There’s a certain sound that stays with you if you grow up near the ocean, not just the crash of waves or the cry of gulls, but the deep, echoing call of whales offshore. It’s not something you hear every day, but when you do, it stops you. It reminds you that the sea isn’t just water. It’s alive. It’s vast. It’s full of rhythm.
That rhythm; sometimes steady, sometimes unpredictable, has followed me through every chapter of my life. It’s shaped my approach to engineering, my fascination with systems, and, surprisingly to some, my poetry. For me, the ocean isn’t just a backdrop, it’s a muse, a model, and a mentor. It’s where my technical work and creative instincts meet.
Listening to the Water
I’ve always been a listener first. As a kid in Nova Scotia, I spent hours on the shore, listening—not just watching. I noticed how the water spoke differently depending on the tide, the wind, or the season. The patterns were never exactly the same, but they weren’t random either.
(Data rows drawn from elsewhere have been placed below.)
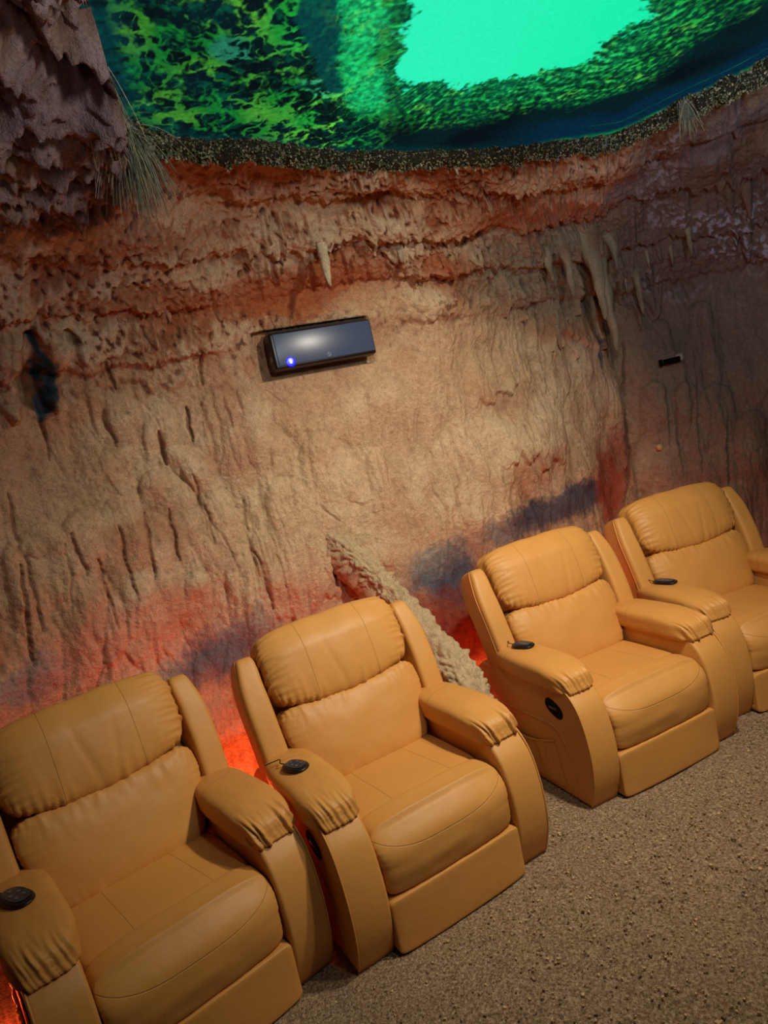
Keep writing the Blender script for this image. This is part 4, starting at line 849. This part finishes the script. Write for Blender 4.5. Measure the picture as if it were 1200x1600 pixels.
# ------------------------------------------------------------------ camera
sc = bpy.context.scene
cam = bpy.data.cameras.new('camera'); co = bpy.data.objects.new('camera', cam); COL.objects.link(co)
cam.sensor_fit = 'HORIZONTAL'; cam.sensor_width = 36; cam.lens = 36 * 1062.5 / 1200; cam.clip_start = .05; cam.clip_end = 60
pit, rol = .1096, -.2267
fw = Vector((0, math.cos(pit), -math.sin(pit))); rr_ = Vector((1, 0, 0)); uu_ = rr_.cross(fw)
R_ = math.cos(rol) * rr_ + math.sin(rol) * uu_; U_ = -math.sin(rol) * rr_ + math.cos(rol) * uu_
M = Matrix((R_, U_, -fw)).transposed().to_4x4(); M.translation = Vector((0, 0, 1.804)); co.matrix_world = M
sc.camera = co
sc.view_settings.view_transform = 'Standard'; sc.view_settings.look = 'None'
sc.view_settings.exposure = 0; sc.view_settings.gamma = 1
sc.cycles.max_bounces = 4; sc.cycles.diffuse_bounces = 3; sc.cycles.glossy_bounces = 2; sc.cycles.caustics_reflective = False; sc.cycles.caustics_refractive = False
# ------------------------------------------------------------------ lights
def light(name, typ, loc, energy, color, target=None, **kw):
    l = bpy.data.lights.new(name, typ); l.energy = energy; l.color = color
    for k, v in kw.items(): setattr(l, k, v)
    o = bpy.data.objects.new(name, l); COL.objects.link(o); o.location = loc
    if target is not None: o.rotation_euler = (Vector(target) - Vector(loc)).to_track_quat('-Z', 'Y').to_euler()
    return o
light('ceiling_spot_warm', 'SPOT', (1.25, 1.95, 2.9), 225, (1, .90, .76), (.22, 3.75, .75), spot_size=1.85, spot_blend=1.0, shadow_soft_size=.06)
light('ceiling_spot_seats', 'SPOT', (1.9, 1.25, 2.85), 92, (1, .83, .59), (.5, 3.0, .4), spot_size=1.7, spot_blend=1.0, shadow_soft_size=.08)
light('cornice_fill', 'AREA', (.6, 1.05, 2.62), 15, (.90, .95, 1), (.35, 3.6, 2.72), shape='DISK', size=.25)  # added fill that brightens the soffit, not a lamp of the room
light('cold_fill_right', 'SPOT', (1.3, 1.2, 2.3), 85, (.70, .80, 1), (2.3, 3.8, 2.75), spot_size=1.1, spot_blend=1.0, shadow_soft_size=.05)  # added cold fill for the bluish highlights on the right cornice
light('cold_fill_left', 'SPOT', (.1, 1.0, 2.2), 4, (.9, .85, 1), (-1.1, 2.2, 2.85), spot_size=1.2, spot_blend=1.0, shadow_soft_size=.05)  # added weak fill to lift the dark rock left of the picture
for p_, e_ in (((-.98, 3.20, .20), 10), ((-1.75, 2.25, .15), 2.5), ((.42, 3.80, .20), 6), ((1.28, 4.50, .3), 4)):
    light('red_glow', 'POINT', p_, e_, (1, .13, .04), shadow_soft_size=.03)
w = bpy.data.worlds.new('world'); sc.world = w; w.use_nodes = True
w.node_tree.nodes['Background'].inputs[0].default_value = (.5, .42, .38, 1); w.node_tree.nodes['Background'].inputs[1].default_value = .03
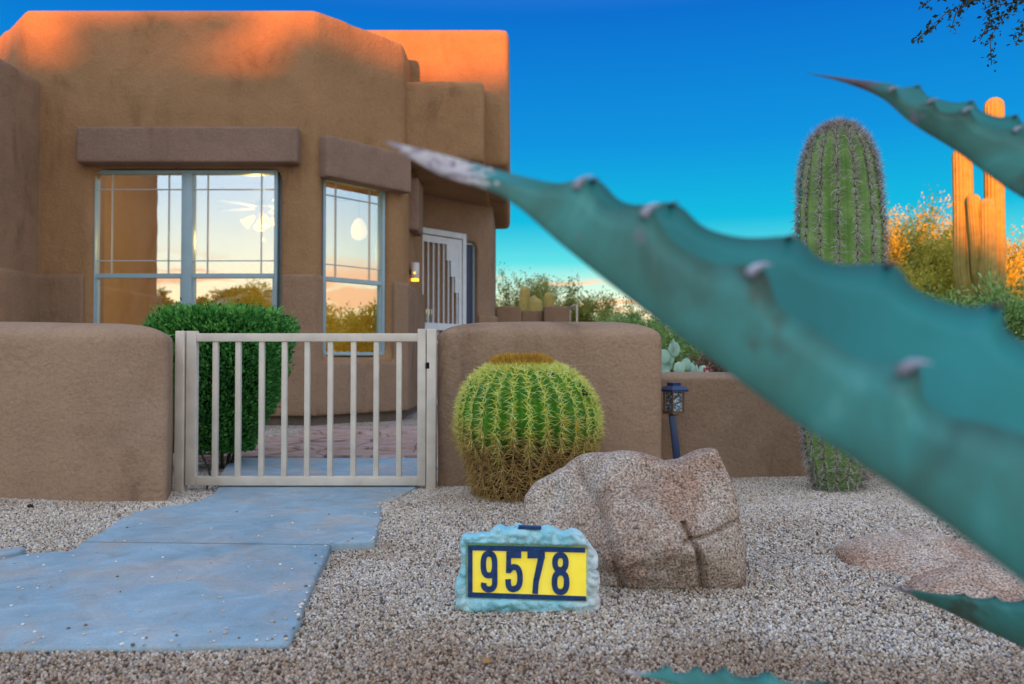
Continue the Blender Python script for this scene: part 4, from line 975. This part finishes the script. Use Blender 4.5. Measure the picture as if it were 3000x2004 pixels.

There was structure. There was story.
Later, when I began studying engineering, I found those same rhythms in the math and physics of fluid dynamics. I could model the behavior of waves, simulate current flows, and build systems that responded to the unpredictability of water. It was technical, yes, but never without wonder. In every line of code, I still heard the sea.
When Poetry and Prototypes Overlap
It might surprise some people to know that I write poetry. I don’t do it for publication or performance. I do it because sometimes, numbers can’t carry the full weight of an idea. Sometimes, the beauty of a moment—a perfectly timed swell, a line of foam curving back into itself—needs fewer calculations and more metaphor.
I’ve written poems about sonar and storm surge, about fishing boats and fiber optics. I’ve written them on napkins between design meetings and in the margins of schematics. Some of them are only a few lines. Others stretch out like low tide.
The funny thing is, the process isn’t that different from designing a circuit or building a model. Both require precision. Both ask you to pay attention. Both deal with systems that are always in motion. And when I’m lucky, both lead to something I didn’t expect.
The Sea Teaches Complexity
The ocean is the most complex system I know, and I’ve worked in some complicated environments. You can study it for a lifetime and still be surprised. That’s humbling. And it’s also inspiring.
When I design technology whether it’s coastal sensors, adaptive user interfaces, or even water-responsive materials—I try to hold on to that same respect. I don’t want to control the ocean. I want to build in conversation with it. That means designing with flexibility, building in tolerance for unpredictability, and remembering that sometimes, the best thing you can do is listen before acting.
This philosophy has helped me in everything from product development to leadership. Not everything has to be rigid. Some systems are stronger when they bend.
Engineering With Feeling
For a long time, people saw engineering and the arts as opposites, logic versus emotion, science versus soul. I never bought that. Some of the best engineers I know are deeply creative. And some of the best artists I’ve met are fiercely methodical.
The most meaningful work I’ve done comes from blending those worlds from letting the poetry of a place guide the engineering solution, or letting a technical limitation become the spark for a creative idea.
In one project, I helped design wave-powered sensors that send back real-time ocean data. That tech came from hard science but the placement, the timing, even the form of the buoys were inspired by local stories, community needs, and the way the ocean feels. That matters.
Because when you care about where you build, and who you build for—you create something with soul.
Finding Meaning in the Middle
There’s a place between the charts and the chorus. Between the graph of a wave’s velocity and the silence that follows a whale’s call. That’s where I do my best thinking. It’s where I feel most at home.
To me, the ocean isn’t something to be conquered. It’s something to be in relationship with. And that’s true whether I’m holding a pencil, a soldering iron, or a pen.
So I’ll keep building systems that listen. I’ll keep writing verses about data and depth. I’ll keep learning from the water.
Because sometimes, what starts as a line of poetry ends as a breakthrough in design. And sometimes, what begins as a sensor on the sea becomes a story that changes the way we understand the world and ourselves.
And if all I ever do is help people hear the ocean a little more clearly, through code or through words, then I’ll know I’m on the right path.